RECORDS FOR THIS EXERCISE =>
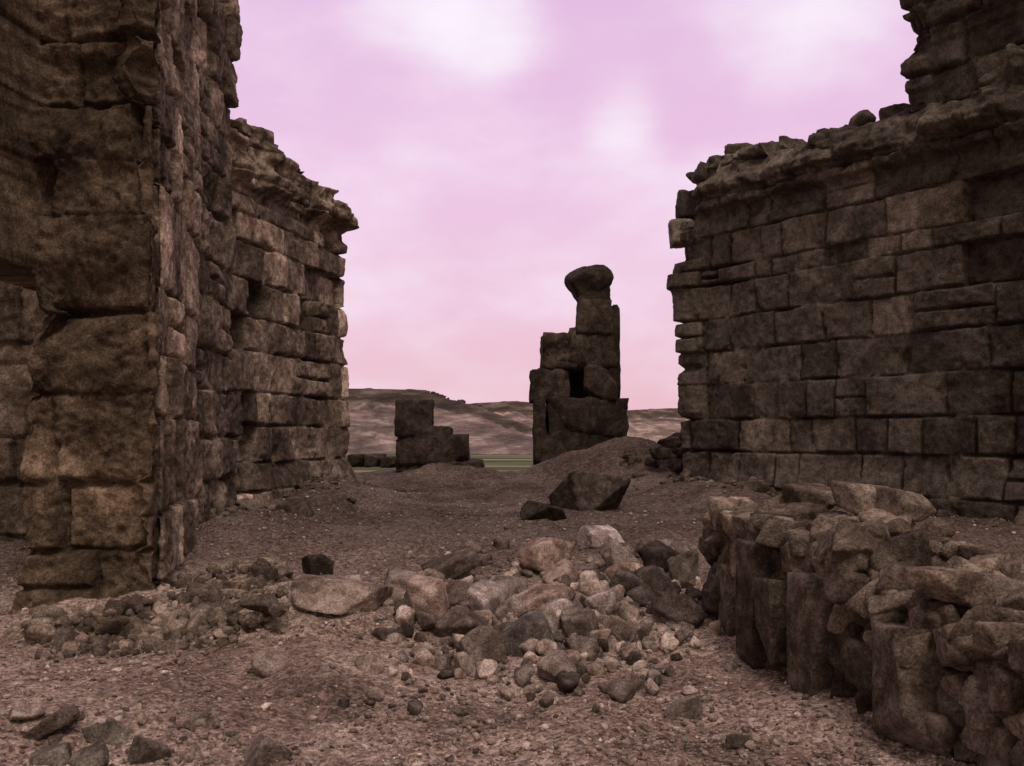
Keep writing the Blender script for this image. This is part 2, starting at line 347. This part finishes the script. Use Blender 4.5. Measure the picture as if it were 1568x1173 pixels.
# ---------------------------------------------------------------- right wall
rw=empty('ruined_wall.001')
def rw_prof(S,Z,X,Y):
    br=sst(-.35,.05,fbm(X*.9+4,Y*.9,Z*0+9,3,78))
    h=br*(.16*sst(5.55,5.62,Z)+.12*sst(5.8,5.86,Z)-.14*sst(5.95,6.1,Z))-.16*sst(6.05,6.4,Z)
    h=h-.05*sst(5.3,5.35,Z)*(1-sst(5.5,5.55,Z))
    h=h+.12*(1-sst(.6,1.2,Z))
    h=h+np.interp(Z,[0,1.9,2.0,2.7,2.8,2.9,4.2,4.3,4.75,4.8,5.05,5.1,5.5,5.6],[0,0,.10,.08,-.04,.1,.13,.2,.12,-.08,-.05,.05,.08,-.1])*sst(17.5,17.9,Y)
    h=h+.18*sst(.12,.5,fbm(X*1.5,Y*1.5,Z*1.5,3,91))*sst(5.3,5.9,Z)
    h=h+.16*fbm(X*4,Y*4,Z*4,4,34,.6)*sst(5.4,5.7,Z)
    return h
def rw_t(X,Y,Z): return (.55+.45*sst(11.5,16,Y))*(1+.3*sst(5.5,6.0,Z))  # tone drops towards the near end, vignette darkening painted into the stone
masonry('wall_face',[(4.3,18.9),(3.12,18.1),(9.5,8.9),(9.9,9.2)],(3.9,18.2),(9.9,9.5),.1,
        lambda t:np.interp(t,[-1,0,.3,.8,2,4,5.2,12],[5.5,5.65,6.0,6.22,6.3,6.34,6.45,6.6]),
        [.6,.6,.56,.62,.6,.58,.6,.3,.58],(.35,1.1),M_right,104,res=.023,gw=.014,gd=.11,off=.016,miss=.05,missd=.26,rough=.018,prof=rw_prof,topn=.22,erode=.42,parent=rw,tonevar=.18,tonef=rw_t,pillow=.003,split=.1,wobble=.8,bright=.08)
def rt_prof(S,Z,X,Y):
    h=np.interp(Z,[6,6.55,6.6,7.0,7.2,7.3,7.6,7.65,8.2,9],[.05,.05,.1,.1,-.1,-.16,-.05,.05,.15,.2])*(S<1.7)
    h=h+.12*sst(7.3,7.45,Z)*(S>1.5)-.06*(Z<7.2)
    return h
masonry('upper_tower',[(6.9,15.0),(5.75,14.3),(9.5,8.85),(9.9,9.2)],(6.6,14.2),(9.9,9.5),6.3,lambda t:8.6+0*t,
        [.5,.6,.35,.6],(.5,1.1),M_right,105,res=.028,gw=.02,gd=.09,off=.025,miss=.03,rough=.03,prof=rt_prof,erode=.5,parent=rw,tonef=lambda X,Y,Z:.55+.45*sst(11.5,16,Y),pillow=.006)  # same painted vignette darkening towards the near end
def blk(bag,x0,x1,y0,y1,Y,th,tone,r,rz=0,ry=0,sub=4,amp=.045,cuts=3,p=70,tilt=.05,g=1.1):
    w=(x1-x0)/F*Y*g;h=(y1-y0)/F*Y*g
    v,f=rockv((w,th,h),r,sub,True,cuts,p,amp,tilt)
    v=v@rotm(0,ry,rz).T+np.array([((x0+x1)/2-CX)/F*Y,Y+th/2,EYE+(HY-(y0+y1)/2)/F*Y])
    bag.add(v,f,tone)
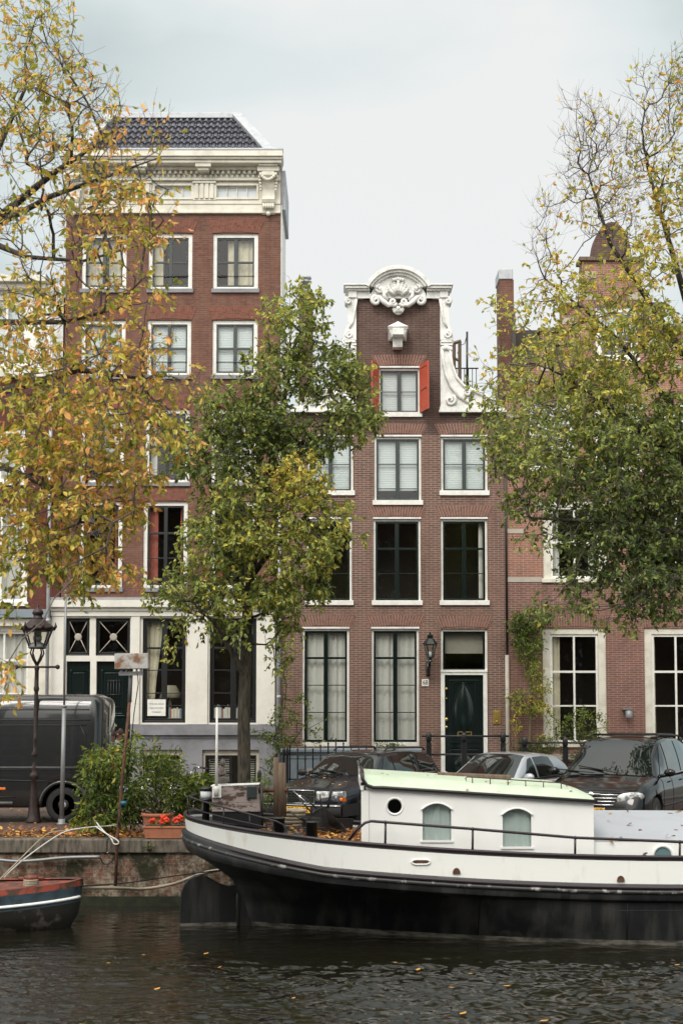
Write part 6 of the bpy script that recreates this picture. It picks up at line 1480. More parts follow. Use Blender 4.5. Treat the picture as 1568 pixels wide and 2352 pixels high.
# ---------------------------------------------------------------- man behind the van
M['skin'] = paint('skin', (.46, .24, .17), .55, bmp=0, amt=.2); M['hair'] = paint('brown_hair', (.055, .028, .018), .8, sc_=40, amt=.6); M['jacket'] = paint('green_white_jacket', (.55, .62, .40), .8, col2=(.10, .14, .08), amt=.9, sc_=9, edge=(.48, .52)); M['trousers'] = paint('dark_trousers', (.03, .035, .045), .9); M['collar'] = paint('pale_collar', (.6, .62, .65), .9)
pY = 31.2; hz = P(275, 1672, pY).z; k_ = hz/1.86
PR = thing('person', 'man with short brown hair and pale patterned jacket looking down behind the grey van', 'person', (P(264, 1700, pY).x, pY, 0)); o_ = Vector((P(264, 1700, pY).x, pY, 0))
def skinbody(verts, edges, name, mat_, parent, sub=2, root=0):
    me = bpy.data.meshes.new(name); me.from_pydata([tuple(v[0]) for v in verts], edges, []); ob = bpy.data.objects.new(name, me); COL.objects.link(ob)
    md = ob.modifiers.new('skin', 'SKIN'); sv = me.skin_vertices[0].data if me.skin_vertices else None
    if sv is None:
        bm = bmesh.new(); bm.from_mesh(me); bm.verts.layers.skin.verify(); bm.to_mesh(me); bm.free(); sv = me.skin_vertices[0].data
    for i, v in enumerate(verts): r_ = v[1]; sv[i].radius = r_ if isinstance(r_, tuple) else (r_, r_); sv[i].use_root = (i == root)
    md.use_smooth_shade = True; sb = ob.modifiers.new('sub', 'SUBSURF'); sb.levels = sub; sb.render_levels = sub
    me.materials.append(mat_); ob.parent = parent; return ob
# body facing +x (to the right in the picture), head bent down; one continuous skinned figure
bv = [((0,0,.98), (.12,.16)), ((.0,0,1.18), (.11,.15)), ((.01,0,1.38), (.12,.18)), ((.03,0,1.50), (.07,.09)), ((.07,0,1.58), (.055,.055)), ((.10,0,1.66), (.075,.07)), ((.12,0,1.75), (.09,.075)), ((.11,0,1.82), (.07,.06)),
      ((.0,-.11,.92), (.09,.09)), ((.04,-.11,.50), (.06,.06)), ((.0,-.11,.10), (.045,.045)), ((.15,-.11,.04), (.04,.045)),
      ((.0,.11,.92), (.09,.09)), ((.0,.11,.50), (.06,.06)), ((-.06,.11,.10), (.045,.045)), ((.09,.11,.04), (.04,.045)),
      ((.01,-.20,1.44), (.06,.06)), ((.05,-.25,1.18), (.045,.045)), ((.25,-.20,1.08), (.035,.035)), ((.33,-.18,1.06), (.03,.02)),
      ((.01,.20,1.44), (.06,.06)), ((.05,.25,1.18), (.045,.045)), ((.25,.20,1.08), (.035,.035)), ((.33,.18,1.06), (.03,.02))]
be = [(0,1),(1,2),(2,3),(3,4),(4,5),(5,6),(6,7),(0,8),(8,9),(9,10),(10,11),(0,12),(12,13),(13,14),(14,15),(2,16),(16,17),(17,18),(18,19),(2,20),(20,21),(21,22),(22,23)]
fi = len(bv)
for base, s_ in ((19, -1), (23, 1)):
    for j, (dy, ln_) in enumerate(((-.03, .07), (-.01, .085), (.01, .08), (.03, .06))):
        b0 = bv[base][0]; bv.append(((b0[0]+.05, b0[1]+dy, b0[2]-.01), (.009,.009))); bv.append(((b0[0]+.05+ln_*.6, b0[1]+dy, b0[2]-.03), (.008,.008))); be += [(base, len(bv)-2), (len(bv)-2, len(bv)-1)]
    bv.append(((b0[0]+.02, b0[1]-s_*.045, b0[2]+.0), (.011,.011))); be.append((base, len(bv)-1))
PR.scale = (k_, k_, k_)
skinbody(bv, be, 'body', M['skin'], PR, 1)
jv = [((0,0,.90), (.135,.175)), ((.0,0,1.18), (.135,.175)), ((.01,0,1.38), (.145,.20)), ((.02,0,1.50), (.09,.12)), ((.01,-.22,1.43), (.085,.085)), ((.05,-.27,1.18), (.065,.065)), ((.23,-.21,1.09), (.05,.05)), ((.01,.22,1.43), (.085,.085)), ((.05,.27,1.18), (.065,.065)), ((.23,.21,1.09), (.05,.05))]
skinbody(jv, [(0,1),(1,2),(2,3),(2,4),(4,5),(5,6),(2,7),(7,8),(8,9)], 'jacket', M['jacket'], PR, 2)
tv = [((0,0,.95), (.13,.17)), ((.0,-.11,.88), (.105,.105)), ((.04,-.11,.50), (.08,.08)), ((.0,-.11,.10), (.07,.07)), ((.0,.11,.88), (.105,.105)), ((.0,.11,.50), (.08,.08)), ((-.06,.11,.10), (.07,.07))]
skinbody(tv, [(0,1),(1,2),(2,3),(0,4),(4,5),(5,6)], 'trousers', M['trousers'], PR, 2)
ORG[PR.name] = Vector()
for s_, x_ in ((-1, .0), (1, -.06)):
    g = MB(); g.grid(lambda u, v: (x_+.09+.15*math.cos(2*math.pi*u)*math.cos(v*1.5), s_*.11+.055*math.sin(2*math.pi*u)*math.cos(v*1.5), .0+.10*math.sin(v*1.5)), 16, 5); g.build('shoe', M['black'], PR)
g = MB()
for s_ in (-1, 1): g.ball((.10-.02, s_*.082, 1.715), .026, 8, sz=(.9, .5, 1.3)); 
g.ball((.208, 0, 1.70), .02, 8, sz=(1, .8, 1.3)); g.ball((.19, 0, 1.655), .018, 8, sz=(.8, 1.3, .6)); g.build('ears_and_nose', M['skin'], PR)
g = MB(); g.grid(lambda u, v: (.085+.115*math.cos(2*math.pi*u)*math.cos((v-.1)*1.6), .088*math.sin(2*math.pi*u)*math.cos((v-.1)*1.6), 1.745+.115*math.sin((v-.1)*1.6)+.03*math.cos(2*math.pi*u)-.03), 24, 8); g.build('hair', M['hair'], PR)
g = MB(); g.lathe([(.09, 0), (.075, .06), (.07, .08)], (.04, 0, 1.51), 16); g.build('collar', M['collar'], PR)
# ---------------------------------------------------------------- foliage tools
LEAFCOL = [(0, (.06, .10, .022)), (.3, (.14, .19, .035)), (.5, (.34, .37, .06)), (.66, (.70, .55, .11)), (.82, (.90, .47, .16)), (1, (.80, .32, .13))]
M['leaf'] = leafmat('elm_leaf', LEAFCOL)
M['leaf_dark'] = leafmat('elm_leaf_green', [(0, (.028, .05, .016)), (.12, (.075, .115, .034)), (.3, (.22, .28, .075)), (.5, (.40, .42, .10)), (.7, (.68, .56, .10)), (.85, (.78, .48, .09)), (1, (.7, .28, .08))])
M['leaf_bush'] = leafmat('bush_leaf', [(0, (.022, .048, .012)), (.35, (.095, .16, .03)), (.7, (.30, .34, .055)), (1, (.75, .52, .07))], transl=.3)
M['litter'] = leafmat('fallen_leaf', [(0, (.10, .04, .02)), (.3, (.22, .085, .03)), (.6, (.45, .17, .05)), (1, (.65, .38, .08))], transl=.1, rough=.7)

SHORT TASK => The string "return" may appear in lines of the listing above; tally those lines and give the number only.

EXERCISE RESULT => 4